コロナ禍で「お持ち帰り」にシフトする飲食店や、テレワークでの昼食づくりに頭を悩ます人たちに参考になりそうだ。
世界に広がる
和食が世界無形文化遺産に登録され、近年ますます国内外から注目されている日本の「お弁当」。庶民のエネルギー源であり美意識の表現でもあったお弁当は、どんな歴史を歩んできたのか。それが本書のテーマだ。全体は七章に分かれている。
序章の「世界が注目する日本のお弁当文化」では、近年、パリにも「お弁当」が販売されるなど、海外でも日本のお弁当が注目されていることを紹介している。
第一章「『働く力』とお弁当」では、「里の民」「山の民」「海の民」のお弁当を分析、「田植え」「木こり」「マタギ」「漁師」など農林業の現場で古くから必需品だった歴史を紐解く。
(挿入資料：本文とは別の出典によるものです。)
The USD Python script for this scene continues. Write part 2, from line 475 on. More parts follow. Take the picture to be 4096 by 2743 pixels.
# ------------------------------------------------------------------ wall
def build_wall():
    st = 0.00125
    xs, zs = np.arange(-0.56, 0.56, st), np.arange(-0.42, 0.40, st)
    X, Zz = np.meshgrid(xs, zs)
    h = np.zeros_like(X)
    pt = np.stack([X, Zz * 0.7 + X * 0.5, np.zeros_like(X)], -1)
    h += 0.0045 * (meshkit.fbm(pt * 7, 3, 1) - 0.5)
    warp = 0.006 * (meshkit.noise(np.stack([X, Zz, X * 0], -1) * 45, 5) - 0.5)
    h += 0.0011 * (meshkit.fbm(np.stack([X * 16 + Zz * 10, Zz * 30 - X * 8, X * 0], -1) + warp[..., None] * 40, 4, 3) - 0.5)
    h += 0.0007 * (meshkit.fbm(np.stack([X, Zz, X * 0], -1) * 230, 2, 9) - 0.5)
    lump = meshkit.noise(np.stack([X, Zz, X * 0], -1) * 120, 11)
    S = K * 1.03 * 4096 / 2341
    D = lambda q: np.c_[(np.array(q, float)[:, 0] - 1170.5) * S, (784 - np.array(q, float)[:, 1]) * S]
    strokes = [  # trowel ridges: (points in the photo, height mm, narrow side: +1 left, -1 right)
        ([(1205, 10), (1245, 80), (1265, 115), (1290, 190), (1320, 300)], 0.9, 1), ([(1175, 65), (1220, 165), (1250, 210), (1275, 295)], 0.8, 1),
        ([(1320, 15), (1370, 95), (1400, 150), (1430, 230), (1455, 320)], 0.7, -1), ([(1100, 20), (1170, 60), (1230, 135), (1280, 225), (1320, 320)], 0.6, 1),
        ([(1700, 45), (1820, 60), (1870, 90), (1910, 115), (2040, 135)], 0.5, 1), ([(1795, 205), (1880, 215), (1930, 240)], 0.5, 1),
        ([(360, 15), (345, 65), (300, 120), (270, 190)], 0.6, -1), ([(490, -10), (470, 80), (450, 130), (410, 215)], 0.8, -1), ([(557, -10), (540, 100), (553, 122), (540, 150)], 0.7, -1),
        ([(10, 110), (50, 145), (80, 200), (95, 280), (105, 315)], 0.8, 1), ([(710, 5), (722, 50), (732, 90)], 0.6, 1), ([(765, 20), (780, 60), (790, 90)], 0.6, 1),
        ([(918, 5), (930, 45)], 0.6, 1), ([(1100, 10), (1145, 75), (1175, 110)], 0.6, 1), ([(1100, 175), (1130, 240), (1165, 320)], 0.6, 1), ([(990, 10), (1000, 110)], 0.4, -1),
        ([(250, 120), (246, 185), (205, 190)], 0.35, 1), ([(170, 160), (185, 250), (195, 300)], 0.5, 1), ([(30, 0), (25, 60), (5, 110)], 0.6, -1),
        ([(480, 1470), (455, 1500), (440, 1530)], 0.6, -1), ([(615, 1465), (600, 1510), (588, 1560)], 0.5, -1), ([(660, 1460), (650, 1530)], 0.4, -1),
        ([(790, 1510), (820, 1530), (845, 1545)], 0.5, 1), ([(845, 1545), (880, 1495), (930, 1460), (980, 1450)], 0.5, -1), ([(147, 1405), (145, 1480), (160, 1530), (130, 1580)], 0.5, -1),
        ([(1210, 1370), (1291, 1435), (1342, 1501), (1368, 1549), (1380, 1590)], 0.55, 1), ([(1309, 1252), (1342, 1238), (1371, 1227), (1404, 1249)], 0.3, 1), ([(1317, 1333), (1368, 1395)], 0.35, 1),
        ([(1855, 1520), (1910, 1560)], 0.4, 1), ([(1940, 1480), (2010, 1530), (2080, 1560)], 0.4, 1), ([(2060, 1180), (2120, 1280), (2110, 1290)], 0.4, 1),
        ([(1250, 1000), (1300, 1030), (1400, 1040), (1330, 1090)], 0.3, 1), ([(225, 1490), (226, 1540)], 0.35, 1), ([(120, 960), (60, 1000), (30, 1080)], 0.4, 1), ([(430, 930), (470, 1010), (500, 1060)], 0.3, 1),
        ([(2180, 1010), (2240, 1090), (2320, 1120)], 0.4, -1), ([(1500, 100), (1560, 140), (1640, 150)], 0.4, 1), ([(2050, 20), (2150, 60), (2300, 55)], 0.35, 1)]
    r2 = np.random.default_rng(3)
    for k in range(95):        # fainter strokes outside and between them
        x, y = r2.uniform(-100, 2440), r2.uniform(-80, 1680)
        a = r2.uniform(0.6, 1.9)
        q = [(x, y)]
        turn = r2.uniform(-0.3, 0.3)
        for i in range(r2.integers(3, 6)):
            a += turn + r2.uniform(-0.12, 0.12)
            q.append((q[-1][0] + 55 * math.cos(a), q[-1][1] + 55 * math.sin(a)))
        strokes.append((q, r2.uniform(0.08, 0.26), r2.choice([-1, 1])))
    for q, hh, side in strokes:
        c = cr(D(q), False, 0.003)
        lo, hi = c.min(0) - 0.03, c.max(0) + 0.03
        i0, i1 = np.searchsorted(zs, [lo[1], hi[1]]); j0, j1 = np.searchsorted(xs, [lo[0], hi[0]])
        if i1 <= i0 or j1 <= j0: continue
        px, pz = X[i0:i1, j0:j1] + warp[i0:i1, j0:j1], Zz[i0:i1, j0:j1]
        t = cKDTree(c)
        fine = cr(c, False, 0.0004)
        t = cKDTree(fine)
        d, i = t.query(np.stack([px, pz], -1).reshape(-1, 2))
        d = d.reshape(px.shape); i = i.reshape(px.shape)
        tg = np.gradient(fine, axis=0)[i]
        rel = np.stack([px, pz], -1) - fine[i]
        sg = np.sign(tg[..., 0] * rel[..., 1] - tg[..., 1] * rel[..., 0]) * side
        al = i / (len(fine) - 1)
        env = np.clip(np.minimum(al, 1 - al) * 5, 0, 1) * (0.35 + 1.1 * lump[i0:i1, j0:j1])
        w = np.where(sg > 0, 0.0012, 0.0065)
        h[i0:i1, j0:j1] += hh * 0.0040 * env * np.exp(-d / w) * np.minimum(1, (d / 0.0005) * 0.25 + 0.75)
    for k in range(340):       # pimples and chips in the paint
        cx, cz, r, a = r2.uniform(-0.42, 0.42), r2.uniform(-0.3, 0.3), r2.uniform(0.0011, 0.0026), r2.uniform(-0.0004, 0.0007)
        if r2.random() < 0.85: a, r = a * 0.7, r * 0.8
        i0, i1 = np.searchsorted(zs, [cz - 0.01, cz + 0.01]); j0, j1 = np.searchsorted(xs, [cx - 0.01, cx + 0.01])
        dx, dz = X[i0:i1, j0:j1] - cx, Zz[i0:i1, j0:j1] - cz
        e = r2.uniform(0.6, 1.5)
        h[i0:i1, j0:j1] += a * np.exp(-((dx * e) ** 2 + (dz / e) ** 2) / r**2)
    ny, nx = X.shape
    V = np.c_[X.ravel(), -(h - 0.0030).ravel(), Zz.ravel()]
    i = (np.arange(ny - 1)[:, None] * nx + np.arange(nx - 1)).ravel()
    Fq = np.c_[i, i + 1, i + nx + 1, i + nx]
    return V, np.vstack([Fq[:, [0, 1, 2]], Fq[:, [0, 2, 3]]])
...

「戦う人々の携行食」では、珍しい「打飼袋」「芋茎縄」「兵糧丸」などを伝え、江戸時代の庶民の「腰弁当へと」つなげる。
弁当は日常のみならず、「ハレの日」の必需品でもあった。
第二章「花見弁当 季節や自然を楽しむお弁当」では、平安貴族や秀吉の花見が登場。折詰、重箱など什器の解説にも広がり、日本の四季や季節と自然が、「お弁当を楽しむための舞台装置」となってきたことを明かす。
第三章「観劇弁当」では、「芝居と一体化して楽しむお弁当」についてたっぷり論じられ、第四章は「駅弁」。さらに第五章「松花堂 おもてなしのお弁当」など近現代へと続いていく。